以上、この実施形態においても、上述した実施形態と同様の効果を得ることができる。さらに、この実施形態では、ログ出力装置12は、モジュール100間の依存関係に応じて、各モジュール100のログ出力レベルLVの変化量DLVを、そのモジュール100の前段のモジュール100のログ出力レベルLVに反映する。これにより、この実施形態では、モジュール100の異常終了等の原因を、データ出力元のモジュール100まで戻って調査するときにも、問題の原因特定に必要な情報(ログLG)を与えることができる。
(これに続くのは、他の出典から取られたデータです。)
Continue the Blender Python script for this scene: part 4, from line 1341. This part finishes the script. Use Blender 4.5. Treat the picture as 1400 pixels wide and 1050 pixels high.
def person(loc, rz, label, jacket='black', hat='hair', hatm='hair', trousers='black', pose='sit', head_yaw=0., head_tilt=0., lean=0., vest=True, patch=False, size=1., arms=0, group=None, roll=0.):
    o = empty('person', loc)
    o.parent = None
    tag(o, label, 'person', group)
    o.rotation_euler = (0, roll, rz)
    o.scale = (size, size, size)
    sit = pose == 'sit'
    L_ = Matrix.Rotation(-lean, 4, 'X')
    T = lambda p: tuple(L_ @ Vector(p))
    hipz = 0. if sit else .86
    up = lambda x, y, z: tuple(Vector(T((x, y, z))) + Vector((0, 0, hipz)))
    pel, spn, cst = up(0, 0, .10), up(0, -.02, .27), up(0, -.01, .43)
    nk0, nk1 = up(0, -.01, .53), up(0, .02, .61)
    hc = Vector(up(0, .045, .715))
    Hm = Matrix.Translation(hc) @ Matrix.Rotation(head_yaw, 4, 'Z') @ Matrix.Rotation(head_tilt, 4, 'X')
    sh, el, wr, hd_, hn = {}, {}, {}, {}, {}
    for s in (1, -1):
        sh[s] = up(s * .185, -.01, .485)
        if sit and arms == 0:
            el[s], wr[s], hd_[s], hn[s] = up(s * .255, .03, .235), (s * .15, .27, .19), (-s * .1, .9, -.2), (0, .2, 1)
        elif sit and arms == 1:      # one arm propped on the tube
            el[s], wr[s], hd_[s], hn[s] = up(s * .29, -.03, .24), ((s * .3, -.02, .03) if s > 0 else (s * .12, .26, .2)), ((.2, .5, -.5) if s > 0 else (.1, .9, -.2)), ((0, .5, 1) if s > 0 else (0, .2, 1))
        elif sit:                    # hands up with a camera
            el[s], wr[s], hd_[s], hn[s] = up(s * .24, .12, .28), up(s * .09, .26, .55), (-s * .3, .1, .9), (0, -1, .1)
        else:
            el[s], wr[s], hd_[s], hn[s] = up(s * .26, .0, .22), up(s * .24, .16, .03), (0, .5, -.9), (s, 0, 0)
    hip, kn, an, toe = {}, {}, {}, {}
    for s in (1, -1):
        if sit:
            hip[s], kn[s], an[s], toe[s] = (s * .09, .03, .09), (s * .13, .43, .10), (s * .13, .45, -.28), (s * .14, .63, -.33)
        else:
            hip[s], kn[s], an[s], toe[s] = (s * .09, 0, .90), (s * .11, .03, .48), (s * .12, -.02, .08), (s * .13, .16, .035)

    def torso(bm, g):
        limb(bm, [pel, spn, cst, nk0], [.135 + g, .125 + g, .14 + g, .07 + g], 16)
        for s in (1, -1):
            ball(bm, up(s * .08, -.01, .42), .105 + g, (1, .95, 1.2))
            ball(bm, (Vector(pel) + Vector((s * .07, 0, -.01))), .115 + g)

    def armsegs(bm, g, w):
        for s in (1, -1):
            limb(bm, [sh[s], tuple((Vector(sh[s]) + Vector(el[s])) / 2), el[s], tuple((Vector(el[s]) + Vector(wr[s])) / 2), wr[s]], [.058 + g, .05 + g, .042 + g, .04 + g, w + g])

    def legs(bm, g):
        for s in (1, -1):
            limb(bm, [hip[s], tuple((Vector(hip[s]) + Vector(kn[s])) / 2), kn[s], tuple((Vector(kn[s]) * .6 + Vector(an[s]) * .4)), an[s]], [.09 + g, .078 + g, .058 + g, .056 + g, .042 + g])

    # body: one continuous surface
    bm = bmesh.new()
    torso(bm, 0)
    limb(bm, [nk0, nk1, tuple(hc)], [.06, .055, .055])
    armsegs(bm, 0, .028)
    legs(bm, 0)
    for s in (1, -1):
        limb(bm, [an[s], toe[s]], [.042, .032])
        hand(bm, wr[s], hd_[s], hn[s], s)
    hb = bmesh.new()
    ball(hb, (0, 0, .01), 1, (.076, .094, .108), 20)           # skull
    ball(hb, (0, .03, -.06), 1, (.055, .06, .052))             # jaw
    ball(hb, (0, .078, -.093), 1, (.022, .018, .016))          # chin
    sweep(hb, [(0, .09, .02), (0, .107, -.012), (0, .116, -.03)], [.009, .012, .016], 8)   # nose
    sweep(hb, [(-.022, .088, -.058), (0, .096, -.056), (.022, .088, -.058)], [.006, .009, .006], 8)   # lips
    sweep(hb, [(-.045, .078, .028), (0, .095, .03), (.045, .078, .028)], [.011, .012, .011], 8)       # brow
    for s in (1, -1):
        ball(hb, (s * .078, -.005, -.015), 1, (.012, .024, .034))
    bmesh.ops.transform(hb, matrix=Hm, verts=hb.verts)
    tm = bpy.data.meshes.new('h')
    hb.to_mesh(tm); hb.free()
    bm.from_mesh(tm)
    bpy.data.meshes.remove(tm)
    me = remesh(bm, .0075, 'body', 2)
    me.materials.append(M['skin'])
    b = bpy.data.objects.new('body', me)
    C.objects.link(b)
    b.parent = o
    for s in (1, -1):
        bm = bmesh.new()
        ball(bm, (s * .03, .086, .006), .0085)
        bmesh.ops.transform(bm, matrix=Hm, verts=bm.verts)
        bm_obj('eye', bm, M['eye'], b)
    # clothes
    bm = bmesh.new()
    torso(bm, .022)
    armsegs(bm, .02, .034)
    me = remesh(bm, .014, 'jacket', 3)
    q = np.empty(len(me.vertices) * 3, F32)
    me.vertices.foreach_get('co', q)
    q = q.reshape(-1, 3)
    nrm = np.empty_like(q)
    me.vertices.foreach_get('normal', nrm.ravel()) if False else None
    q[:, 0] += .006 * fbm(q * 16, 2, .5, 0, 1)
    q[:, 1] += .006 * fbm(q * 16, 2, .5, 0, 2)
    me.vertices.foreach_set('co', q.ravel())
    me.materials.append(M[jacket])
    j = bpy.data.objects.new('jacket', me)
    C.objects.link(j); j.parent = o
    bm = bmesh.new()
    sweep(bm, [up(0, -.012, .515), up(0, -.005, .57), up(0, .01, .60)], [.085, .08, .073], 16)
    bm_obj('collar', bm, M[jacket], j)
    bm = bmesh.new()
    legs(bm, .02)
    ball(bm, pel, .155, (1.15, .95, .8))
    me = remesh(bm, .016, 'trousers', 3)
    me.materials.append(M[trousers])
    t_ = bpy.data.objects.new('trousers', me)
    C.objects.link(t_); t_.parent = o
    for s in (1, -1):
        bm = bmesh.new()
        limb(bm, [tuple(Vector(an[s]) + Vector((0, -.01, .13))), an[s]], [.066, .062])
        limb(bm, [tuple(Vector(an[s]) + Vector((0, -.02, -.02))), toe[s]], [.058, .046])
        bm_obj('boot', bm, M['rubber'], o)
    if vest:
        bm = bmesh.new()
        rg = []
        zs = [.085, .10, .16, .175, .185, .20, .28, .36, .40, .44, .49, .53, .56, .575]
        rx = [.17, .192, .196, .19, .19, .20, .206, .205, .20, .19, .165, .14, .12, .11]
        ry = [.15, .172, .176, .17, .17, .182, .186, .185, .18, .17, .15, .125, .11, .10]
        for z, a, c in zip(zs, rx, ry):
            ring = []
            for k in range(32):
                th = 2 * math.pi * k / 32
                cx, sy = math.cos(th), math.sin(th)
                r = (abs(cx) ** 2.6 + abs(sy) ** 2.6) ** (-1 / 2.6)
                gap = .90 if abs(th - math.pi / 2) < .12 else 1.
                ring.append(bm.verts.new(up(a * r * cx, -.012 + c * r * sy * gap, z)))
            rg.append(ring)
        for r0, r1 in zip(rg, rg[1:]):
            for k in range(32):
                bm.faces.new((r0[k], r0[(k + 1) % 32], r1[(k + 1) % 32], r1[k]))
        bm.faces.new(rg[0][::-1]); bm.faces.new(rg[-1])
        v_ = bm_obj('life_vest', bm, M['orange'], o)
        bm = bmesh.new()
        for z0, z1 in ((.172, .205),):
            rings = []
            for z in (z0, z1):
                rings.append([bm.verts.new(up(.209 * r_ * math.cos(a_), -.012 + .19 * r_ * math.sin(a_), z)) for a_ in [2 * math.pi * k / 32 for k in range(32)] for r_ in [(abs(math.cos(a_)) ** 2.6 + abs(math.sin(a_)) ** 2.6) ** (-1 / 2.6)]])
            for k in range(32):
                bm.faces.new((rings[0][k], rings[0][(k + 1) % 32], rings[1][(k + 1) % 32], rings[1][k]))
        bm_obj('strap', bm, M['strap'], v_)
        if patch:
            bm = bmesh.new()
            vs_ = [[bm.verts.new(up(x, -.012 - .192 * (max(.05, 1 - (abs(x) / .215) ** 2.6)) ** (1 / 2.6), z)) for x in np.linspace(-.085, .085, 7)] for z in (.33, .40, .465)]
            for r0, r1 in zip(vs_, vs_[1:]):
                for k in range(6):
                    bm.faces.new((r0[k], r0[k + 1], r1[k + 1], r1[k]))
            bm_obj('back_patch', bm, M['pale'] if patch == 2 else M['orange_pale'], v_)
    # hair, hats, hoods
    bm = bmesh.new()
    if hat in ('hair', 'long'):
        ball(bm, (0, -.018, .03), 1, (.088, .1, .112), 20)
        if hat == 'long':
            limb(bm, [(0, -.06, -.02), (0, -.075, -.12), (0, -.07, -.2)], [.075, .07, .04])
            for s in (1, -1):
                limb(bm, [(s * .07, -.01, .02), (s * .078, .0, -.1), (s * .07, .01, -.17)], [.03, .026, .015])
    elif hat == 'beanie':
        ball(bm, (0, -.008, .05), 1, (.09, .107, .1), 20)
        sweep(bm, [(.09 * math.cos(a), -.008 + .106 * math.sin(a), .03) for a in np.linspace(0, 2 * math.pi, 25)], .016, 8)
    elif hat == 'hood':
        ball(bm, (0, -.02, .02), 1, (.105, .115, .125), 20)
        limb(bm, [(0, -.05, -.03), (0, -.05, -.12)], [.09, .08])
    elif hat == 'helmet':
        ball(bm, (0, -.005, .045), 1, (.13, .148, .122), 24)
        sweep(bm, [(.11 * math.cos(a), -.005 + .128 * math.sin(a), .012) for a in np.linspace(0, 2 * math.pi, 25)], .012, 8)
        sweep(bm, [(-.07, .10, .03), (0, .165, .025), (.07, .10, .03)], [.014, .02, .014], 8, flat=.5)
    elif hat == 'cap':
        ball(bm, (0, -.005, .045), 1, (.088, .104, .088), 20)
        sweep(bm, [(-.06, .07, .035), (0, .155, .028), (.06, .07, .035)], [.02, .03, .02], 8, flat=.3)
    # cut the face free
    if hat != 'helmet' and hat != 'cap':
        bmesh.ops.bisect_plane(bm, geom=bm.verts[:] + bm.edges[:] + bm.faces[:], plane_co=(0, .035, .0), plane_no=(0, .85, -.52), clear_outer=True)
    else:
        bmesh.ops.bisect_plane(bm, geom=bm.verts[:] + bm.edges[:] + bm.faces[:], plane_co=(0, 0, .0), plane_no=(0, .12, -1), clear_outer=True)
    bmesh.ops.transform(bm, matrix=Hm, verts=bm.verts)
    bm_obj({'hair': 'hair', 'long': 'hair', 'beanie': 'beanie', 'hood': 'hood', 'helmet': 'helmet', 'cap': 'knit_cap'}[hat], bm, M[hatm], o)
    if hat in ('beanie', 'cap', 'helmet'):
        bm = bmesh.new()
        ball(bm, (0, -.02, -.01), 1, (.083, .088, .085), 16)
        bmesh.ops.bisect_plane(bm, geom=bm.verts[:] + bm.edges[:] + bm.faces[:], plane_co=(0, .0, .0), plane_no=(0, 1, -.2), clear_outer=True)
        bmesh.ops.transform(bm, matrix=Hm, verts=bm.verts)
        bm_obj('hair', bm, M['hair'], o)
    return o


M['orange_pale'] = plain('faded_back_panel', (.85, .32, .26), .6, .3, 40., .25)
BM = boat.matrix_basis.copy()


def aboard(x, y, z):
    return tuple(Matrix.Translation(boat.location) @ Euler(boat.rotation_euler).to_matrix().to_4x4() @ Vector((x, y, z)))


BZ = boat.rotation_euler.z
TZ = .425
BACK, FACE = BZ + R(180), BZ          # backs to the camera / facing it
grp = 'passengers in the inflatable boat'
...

以上の実施形態において説明した発明を整理して、付記として開示する。
(付記1)
監視対象のモジュールで生成されるログの発生頻度を計算する頻度検出部と、
ログ出力の基準となるログ出力レベルを、前記発生頻度に基づいて調整するレベル変更部と、
前記ログ出力レベル以上の重要度の前記ログを出力するログ出力部と
を備えていることを特徴とするログ出力装置。
(付記2)
前記モジュールが複数のとき、前記レベル変更部は、前記発生頻度に基づいて調整した前記ログ出力レベルを、前記モジュール間の依存関係に応じて補正すること
を特徴とする付記1記載のログ出力装置。
(付記3)
前記モジュール間の依存関係は、データを送信する前記モジュールと前記データを受信する前記モジュールとの間の依存関係であり、
前記レベル変更部は、前記データを受信した前記モジュールの前記ログ出力レベルの調整量に基づいて、前記データを送信した前記モジュールの前記ログ出力レベルを補正すること
を特徴とする付記2記載のログ出力装置。
(付記4)
前記レベル変更部は、前記ログ出力レベルの補正量を、前記モジュール間の依存度に基づいて重み付けすること
を特徴とする付記2または付記3記載のログ出力装置。
(付記5)
コンピュータによって実行されるログ出力方法であって、
監視対象のモジュールで生成されるログの発生頻度を計算し、
ログ出力の基準となるログ出力レベルを、前記発生頻度に基づいて調整し、
前記ログ出力レベル以上の重要度の前記ログを出力すること
を特徴とするログ出力方法。
(付記6)
前記モジュールが複数のとき、前記発生頻度に基づいて調整した前記ログ出力レベルを、前記モジュール間の依存関係に応じて補正すること
を特徴とする付記5記載のログ出力方法。
(付記7)
前記モジュール間の依存関係は、データを送信する前記モジュールと前記データを受信する前記モジュールとの間の依存関係であり、
前記データを受信した前記モジュールの前記ログ出力レベルの調整量に基づいて、前記データを送信した前記モジュールの前記ログ出力レベルを補正すること
を特徴とする付記6記載のログ出力方法。
(付記8)
前記ログ出力レベルの補正量を、前記モジュール間の依存度に基づいて重み付けすること
を特徴とする付記6または付記7記載のログ出力方法。
(付記9)
コンピュータに実行させるログ出力プログラムであって、
前記コンピュータを付記1ないし付記4のいずれか1項に記載のログ出力装置として動作させるログ出力プログラム。
(付記10)
監視対象のモジュールで生成されるログの発生頻度を計算する頻度検出処理と、
ログ出力の基準となるログ出力レベルを、前記発生頻度に基づいて調整するレベル変更処理と、
前記ログ出力レベル以上の重要度の前記ログを出力するログ出力処理と
をコンピュータに実行させることを特徴とするログ出力プログラム。
(付記11)
前記モジュールが複数のとき、前記発生頻度に基づいて調整した前記ログ出力レベルを、前記モジュール間の依存関係に応じて補正すること
を特徴とする付記10記載のログ出力プログラム。
(付記12)
前記モジュール間の依存関係は、データを送信する前記モジュールと前記データを受信する前記モジュールとの間の依存関係であり、
前記データを受信した前記モジュールの前記ログ出力レベルの調整量に基づいて、前記データを送信した前記モジュールの前記ログ出力レベルを補正すること
を特徴とする付記11記載のログ出力プログラム。
(付記13)
前記ログ出力レベルの補正量を、前記モジュール間の依存度に基づいて重み付けすること
を特徴とする付記11または付記12記載のログ出力プログラム。
以上の詳細な説明により、実施形態の特徴点および利点は明らかになるであろう。これは、特許請求の範囲がその精神および権利範囲を逸脱しない範囲で前述のような実施形態の特徴点および利点にまで及ぶことを意図するものである。また、当該技術分野において通常の知識を有する者であれば、あらゆる改良および変更に容易に想到できるはずであり、発明性を有する実施形態の範囲を前述したものに限定する意図はなく、実施形態に開示された範囲に含まれる適当な改良物および均等物に拠ることも可能である。